Pictures do not belong in the copy; restate the records below word for word.

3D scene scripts
_ _ _
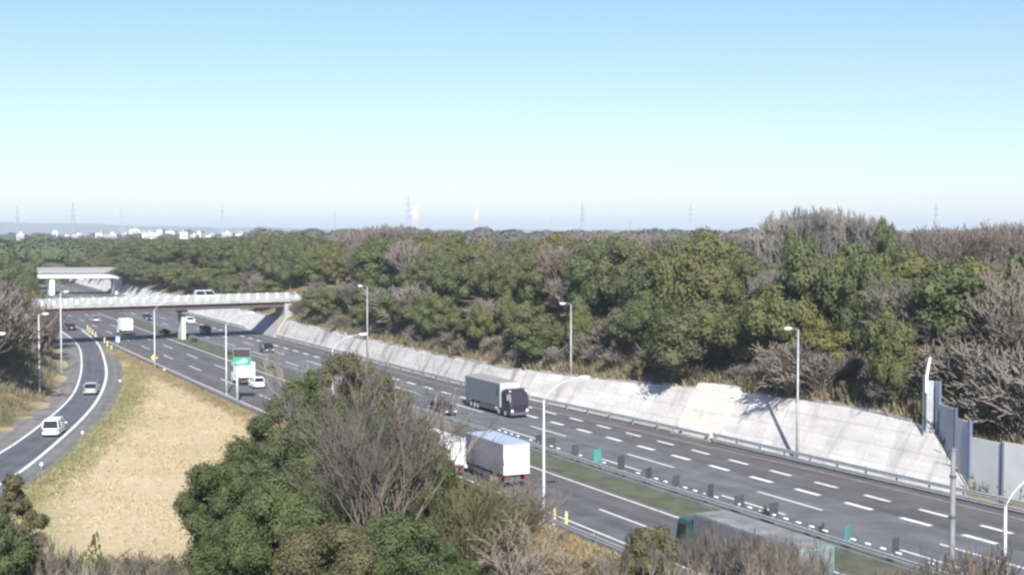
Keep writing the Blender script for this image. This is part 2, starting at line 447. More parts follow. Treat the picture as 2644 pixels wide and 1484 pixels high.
# ------------------------------------------------------------------ sloped concrete walls
def wallmat(name, streak=.0, c=(.53, .515, .485)):
    m = bpy.data.materials.new(name); m.use_nodes = True; n = m.node_tree.nodes; l = m.node_tree.links
    b = n['Principled BSDF']; b.inputs['Roughness'].default_value = .9; b.inputs['Specular IOR Level'].default_value = .15
    uv = n.new('ShaderNodeUVMap')
    def nz(sc, det, sx, sy):
        mp = n.new('ShaderNodeMapping'); mp.inputs['Scale'].default_value = (sx, sy, 1); l.new(uv.outputs[0], mp.inputs[0])
        q = n.new('ShaderNodeTexNoise'); q.inputs['Scale'].default_value = sc; q.inputs['Detail'].default_value = det; q.inputs['Roughness'].default_value = .65; l.new(mp.outputs[0], q.inputs['Vector']); return q.outputs[0]
    def mr(x, a, b_, t0=0, t1=1):
        q = n.new('ShaderNodeMapRange'); q.inputs[1].default_value = a; q.inputs[2].default_value = b_; q.inputs[3].default_value = t0; q.inputs[4].default_value = t1; l.new(x, q.inputs[0]); return q.outputs[0]
    def mix(f_, a, b_):
        q = n.new('ShaderNodeMix'); q.data_type = 'RGBA'
        l.new(f_, q.inputs[0])
        for i, k in ((6, a), (7, b_)):
            if isinstance(k, tuple): q.inputs[i].default_value = (*k, 1)
            else: l.new(k, q.inputs[i])
        return q.outputs[2]
    base = mix(mr(nz(1, 5, .12, .5), .4, .62), c, tuple(q*.82 for q in c))
    st = mix(mr(nz(1, 6, .55, .12), .50, .66, 0, streak), base, (.20, .19, .17))
    br = n.new('ShaderNodeTexBrick'); br.inputs['Scale'].default_value = 1; br.inputs['Brick Width'].default_value = 4.0; br.inputs['Row Height'].default_value = 1.6; br.inputs['Mortar Size'].default_value = .035; br.offset = 0
    br.inputs['Color1'].default_value = (1, 1, 1, 1); br.inputs['Color2'].default_value = (.9, .9, .9, 1); br.inputs['Mortar'].default_value = (.72, .72, .72, 1)
    l.new(uv.outputs[0], br.inputs['Vector'])
    mu = n.new('ShaderNodeMix'); mu.data_type = 'RGBA'; mu.blend_type = 'MULTIPLY'; mu.inputs[0].default_value = 1; l.new(st, mu.inputs[6]); l.new(br.outputs[0], mu.inputs[7])
    l.new(mu.outputs[2], b.inputs['Base Color'])
    bp = n.new('ShaderNodeBump'); bp.inputs['Strength'].default_value = .4; bp.inputs['Distance'].default_value = .2; l.new(nz(1, 6, 1, 1), bp.inputs['Height']); l.new(bp.outputs[0], b.inputs['Normal'])
    return m
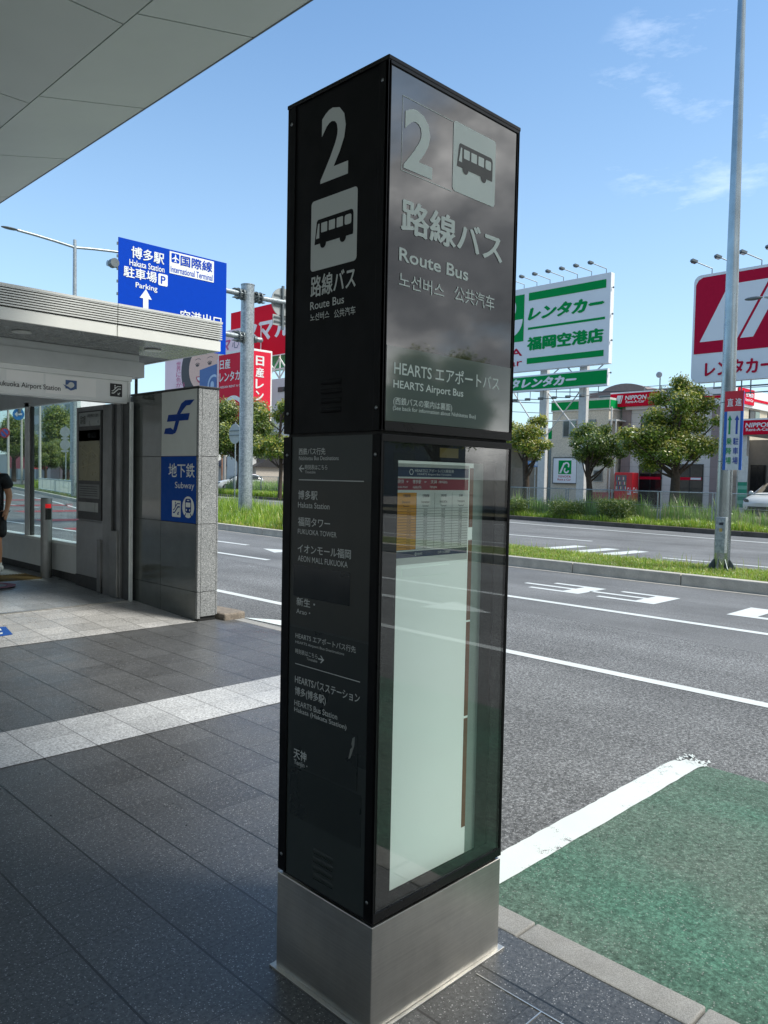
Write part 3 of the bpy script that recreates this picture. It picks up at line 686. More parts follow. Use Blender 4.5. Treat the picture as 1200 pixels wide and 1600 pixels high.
bk = MB(); bk.add([(-6.3, -30, IZ+.05), (IX, -30, IZ+.05), (EX-.01, -30, EZ+.045), (EX-.01, 10.05, EZ+.045), (IX, 10.05, IZ+.05), (-6.3, 10.05, IZ+.05)], [(0, 1, 4, 5), (1, 2, 3, 4)])
bk.build('backing_sheet', M_SOFG, ca)
ed = MB(); ed.prism([(EX, -30, EZ-.004), (EX+.012, -30, EZ-.002), (EX+.03, -30, EZ+.42), (EX-.02, -30, EZ+.42), (EX-.02, -30, EZ+.03)], (0, 40.06, 0)); ed.build('edge_trim', M_EDGE, ca)
rf = MB(); rf.box(-6.3, -30, EZ+.38, EX-.02, 10.05, EZ+.42); rf.build('roof', P('roof_membrane', '#8b8d8c', .8), ca)
ed = MB(); ed.box(-6.35, -30, IZ, -6.3, 10.05, EZ+.42); ed.box(-6.3, 10.05, IZ+.03, EX-.03, 10.09, EZ+.42); ed.build('rear_fascia', M_EDGE, ca)  # unseen rear and far ends, cut back to let sky light in
tb = thing('terminal_building', 'unseen airport terminal front with pale wall and dark glazing arranged for bounce light, set back behind the photographer', 'building', (-16.2, 0, 0))
w_ = MB(); w_.box(-16.6, -60, 0, -16.1, 6, 9); w_.box(-16.6, 6, 0, -16.1, 30, .5); w_.box(-16.6, 6, 6.4, -16.1, 30, 9); w_.box(-16.6, 30, 0, -16.1, 60, 9)
for k in range(3, 10): w_.box(-16.3, 3*k-.08, .5, -16.05, 3*k+.08, 6.4)
w_.build('wall', P('terminal_wall', '#b4b6b3', .6), tb)
MB().box(-16.35, 6, .5, -16.3, 30, 6.4).build('window', P('dark_glazing', '#15191b', .05), tb)  # unseen dark band, placed where the pylon's side face mirrors it
MB().box(-30, -60, 0, -16.62, 60, 9.0).build('hall', P('terminal_core', '#55595a', .7), tb)
co_ = None
for y in (-18, -6):
    m_ = MB(); m_.tube([(-4.6, y, 0), (-4.6, y, 4.6)], .3, 24); m_.build('column', P('column_white', '#c6c8c6', .4), ca, smooth=True)

# ================================================================ SUBWAY ENTRANCE
M_FASC = P('aluminium_fascia', '#dcded9', .35, metal=.35, var=.10, vscale=1.3)
M_FASCW = P('aluminium_band', '#e2e4de', .4, metal=.2, var=.10, vscale=1.1)
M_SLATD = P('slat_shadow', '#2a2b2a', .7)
M_CEIL = P('entrance_ceiling', '#777c7c', .22, spec=.6, var=.05)
M_BEAM = P('entrance_beam', '#d2d7d6', .4, var=.06)
M_JAMB = brushed('jamb_steel', '#8b8d8d', .45, 'z')
M_DARKM = P('dark_metal', '#2b2d2e', .45)
M_SPAN = P('panel_grey', '#8e9193', .4, var=.08)
M_SILL = P('sill_white', '#dfe5e2', .35)
M_MULL = P('mullion_white', '#eef2f0', .35)
M_WIN = glassmat('window_glass', (.86, .93, .92), 1.5, .9, 0, .015)
M_HDR = P('header_face', '#eef2ef', .22, var=.06, vscale=2)
M_HDRP = P('header_patch', '#fafcf8', .2, var=.05, vscale=2)
se = thing('subway_entrance', 'subway station entrance with louvred roof edge, glass side and Fukuoka Airport Station header', 'building', (1.0, 10, 0))
RY, RX, RBZ, RTZ = 6.0, 3.4, 2.91, 3.235
rf = MB(); rf.box(-2.4, RY+.03, RBZ+.012, RX-.03, 17, RTZ-.02); rf.build('roof', P('roof_core', '#74787a', .6), se)
ba = MB(); ba.box(-2.4, RY, RBZ, 2.186, RY+.03, RBZ+.115); ba.box(2.194, RY, RBZ, RX, RY+.03, RBZ+.115); ba.box(RX-.03, RY+.03, RBZ, RX, 17, RBZ+.115)
ba.build('edge_band', M_FASCW, se, bevel=.003)
lv = MB()
for k in range(8):
    z = RBZ+.128+k*.0235
    for x0, x1 in ((-2.4, 2.186), (2.194, RX+.012)): lv.box(x0, RY-.012, z, x1, RY+.028, z+.013)
    lv.box(RX-.03, RY+.028, z, RX+.012, 17, z+.013)
lv.box(-2.4, RY-.016, RTZ-.022, 2.186, RY+.03, RTZ); lv.box(2.194, RY-.016, RTZ-.022, RX+.016, RY+.03, RTZ); lv.box(RX-.03, RY+.03, RTZ-.022, RX+.016, 17, RTZ)
lv.build('louvre', M_FASC, se)
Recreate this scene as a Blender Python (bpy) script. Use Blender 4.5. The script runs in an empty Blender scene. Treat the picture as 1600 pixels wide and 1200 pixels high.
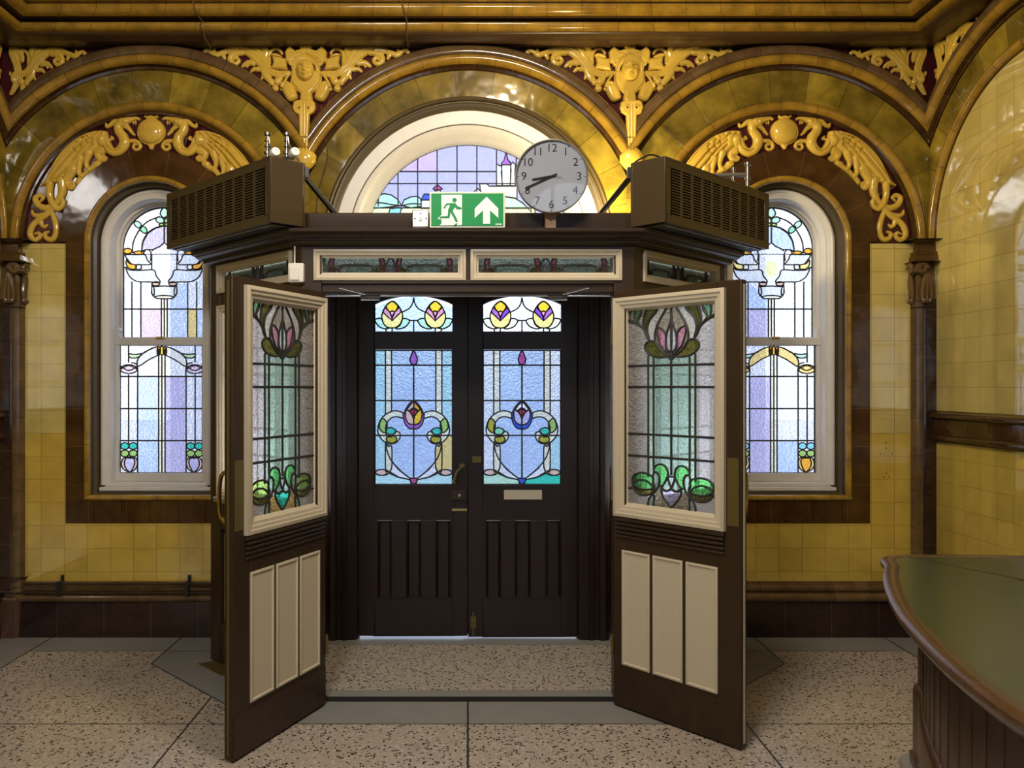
_ _ _
_Complete response_
Keep writing the Blender script for this image. This is part 2, starting at line 447. More parts follow. Treat the picture as 2644 pixels wide and 1484 pixels high.
# ------------------------------------------------------------------ sloped concrete walls
def wallmat(name, streak=.0, c=(.53, .515, .485)):
    m = bpy.data.materials.new(name); m.use_nodes = True; n = m.node_tree.nodes; l = m.node_tree.links
    b = n['Principled BSDF']; b.inputs['Roughness'].default_value = .9; b.inputs['Specular IOR Level'].default_value = .15
    uv = n.new('ShaderNodeUVMap')
    def nz(sc, det, sx, sy):
        mp = n.new('ShaderNodeMapping'); mp.inputs['Scale'].default_value = (sx, sy, 1); l.new(uv.outputs[0], mp.inputs[0])
        q = n.new('ShaderNodeTexNoise'); q.inputs['Scale'].default_value = sc; q.inputs['Detail'].default_value = det; q.inputs['Roughness'].default_value = .65; l.new(mp.outputs[0], q.inputs['Vector']); return q.outputs[0]
    def mr(x, a, b_, t0=0, t1=1):
        q = n.new('ShaderNodeMapRange'); q.inputs[1].default_value = a; q.inputs[2].default_value = b_; q.inputs[3].default_value = t0; q.inputs[4].default_value = t1; l.new(x, q.inputs[0]); return q.outputs[0]
    def mix(f_, a, b_):
        q = n.new('ShaderNodeMix'); q.data_type = 'RGBA'
        l.new(f_, q.inputs[0])
        for i, k in ((6, a), (7, b_)):
            if isinstance(k, tuple): q.inputs[i].default_value = (*k, 1)
            else: l.new(k, q.inputs[i])
        return q.outputs[2]
    base = mix(mr(nz(1, 5, .12, .5), .4, .62), c, tuple(q*.82 for q in c))
    st = mix(mr(nz(1, 6, .55, .12), .50, .66, 0, streak), base, (.20, .19, .17))
    br = n.new('ShaderNodeTexBrick'); br.inputs['Scale'].default_value = 1; br.inputs['Brick Width'].default_value = 4.0; br.inputs['Row Height'].default_value = 1.6; br.inputs['Mortar Size'].default_value = .035; br.offset = 0
    br.inputs['Color1'].default_value = (1, 1, 1, 1); br.inputs['Color2'].default_value = (.9, .9, .9, 1); br.inputs['Mortar'].default_value = (.72, .72, .72, 1)
    l.new(uv.outputs[0], br.inputs['Vector'])
    mu = n.new('ShaderNodeMix'); mu.data_type = 'RGBA'; mu.blend_type = 'MULTIPLY'; mu.inputs[0].default_value = 1; l.new(st, mu.inputs[6]); l.new(br.outputs[0], mu.inputs[7])
    l.new(mu.outputs[2], b.inputs['Base Color'])
    bp = n.new('ShaderNodeBump'); bp.inputs['Strength'].default_value = .4; bp.inputs['Distance'].default_value = .2; l.new(nz(1, 6, 1, 1), bp.inputs['Height']); l.new(bp.outputs[0], b.inputs['Normal'])
    return m
Write part 3 of the bpy script that recreates this picture. It picks up at line 686. More parts follow. Use Blender 4.5. Treat the picture as 1200 pixels wide and 1600 pixels high.
bk = MB(); bk.add([(-6.3, -30, IZ+.05), (IX, -30, IZ+.05), (EX-.01, -30, EZ+.045), (EX-.01, 10.05, EZ+.045), (IX, 10.05, IZ+.05), (-6.3, 10.05, IZ+.05)], [(0, 1, 4, 5), (1, 2, 3, 4)])
bk.build('backing_sheet', M_SOFG, ca)
ed = MB(); ed.prism([(EX, -30, EZ-.004), (EX+.012, -30, EZ-.002), (EX+.03, -30, EZ+.42), (EX-.02, -30, EZ+.42), (EX-.02, -30, EZ+.03)], (0, 40.06, 0)); ed.build('edge_trim', M_EDGE, ca)
rf = MB(); rf.box(-6.3, -30, EZ+.38, EX-.02, 10.05, EZ+.42); rf.build('roof', P('roof_membrane', '#8b8d8c', .8), ca)
ed = MB(); ed.box(-6.35, -30, IZ, -6.3, 10.05, EZ+.42); ed.box(-6.3, 10.05, IZ+.03, EX-.03, 10.09, EZ+.42); ed.build('rear_fascia', M_EDGE, ca)  # unseen rear and far ends, cut back to let sky light in
tb = thing('terminal_building', 'unseen airport terminal front with pale wall and dark glazing arranged for bounce light, set back behind the photographer', 'building', (-16.2, 0, 0))
w_ = MB(); w_.box(-16.6, -60, 0, -16.1, 6, 9); w_.box(-16.6, 6, 0, -16.1, 30, .5); w_.box(-16.6, 6, 6.4, -16.1, 30, 9); w_.box(-16.6, 30, 0, -16.1, 60, 9)
for k in range(3, 10): w_.box(-16.3, 3*k-.08, .5, -16.05, 3*k+.08, 6.4)
w_.build('wall', P('terminal_wall', '#b4b6b3', .6), tb)
MB().box(-16.35, 6, .5, -16.3, 30, 6.4).build('window', P('dark_glazing', '#15191b', .05), tb)  # unseen dark band, placed where the pylon's side face mirrors it
MB().box(-30, -60, 0, -16.62, 60, 9.0).build('hall', P('terminal_core', '#55595a', .7), tb)
co_ = None
for y in (-18, -6):
    m_ = MB(); m_.tube([(-4.6, y, 0), (-4.6, y, 4.6)], .3, 24); m_.build('column', P('column_white', '#c6c8c6', .4), ca, smooth=True)

# ================================================================ SUBWAY ENTRANCE
M_FASC = P('aluminium_fascia', '#dcded9', .35, metal=.35, var=.10, vscale=1.3)
M_FASCW = P('aluminium_band', '#e2e4de', .4, metal=.2, var=.10, vscale=1.1)
M_SLATD = P('slat_shadow', '#2a2b2a', .7)
M_CEIL = P('entrance_ceiling', '#777c7c', .22, spec=.6, var=.05)
M_BEAM = P('entrance_beam', '#d2d7d6', .4, var=.06)
M_JAMB = brushed('jamb_steel', '#8b8d8d', .45, 'z')
M_DARKM = P('dark_metal', '#2b2d2e', .45)
M_SPAN = P('panel_grey', '#8e9193', .4, var=.08)
M_SILL = P('sill_white', '#dfe5e2', .35)
M_MULL = P('mullion_white', '#eef2f0', .35)
M_WIN = glassmat('window_glass', (.86, .93, .92), 1.5, .9, 0, .015)
M_HDR = P('header_face', '#eef2ef', .22, var=.06, vscale=2)
M_HDRP = P('header_patch', '#fafcf8', .2, var=.05, vscale=2)
se = thing('subway_entrance', 'subway station entrance with louvred roof edge, glass side and Fukuoka Airport Station header', 'building', (1.0, 10, 0))
RY, RX, RBZ, RTZ = 6.0, 3.4, 2.91, 3.235
rf = MB(); rf.box(-2.4, RY+.03, RBZ+.012, RX-.03, 17, RTZ-.02); rf.build('roof', P('roof_core', '#74787a', .6), se)
ba = MB(); ba.box(-2.4, RY, RBZ, 2.186, RY+.03, RBZ+.115); ba.box(2.194, RY, RBZ, RX, RY+.03, RBZ+.115); ba.box(RX-.03, RY+.03, RBZ, RX, 17, RBZ+.115)
ba.build('edge_band', M_FASCW, se, bevel=.003)
lv = MB()
for k in range(8):
    z = RBZ+.128+k*.0235
    for x0, x1 in ((-2.4, 2.186), (2.194, RX+.012)): lv.box(x0, RY-.012, z, x1, RY+.028, z+.013)
    lv.box(RX-.03, RY+.028, z, RX+.012, 17, z+.013)
lv.box(-2.4, RY-.016, RTZ-.022, 2.186, RY+.03, RTZ); lv.box(2.194, RY-.016, RTZ-.022, RX+.016, RY+.03, RTZ); lv.box(RX-.03, RY+.03, RTZ-.022, RX+.016, 17, RTZ)
lv.build('louvre', M_FASC, se)
Recreate this scene as a Blender Python (bpy) script. Use Blender 4.5. The script runs in an empty Blender scene. Treat the picture as 1600 pixels wide and 1200 pixels high.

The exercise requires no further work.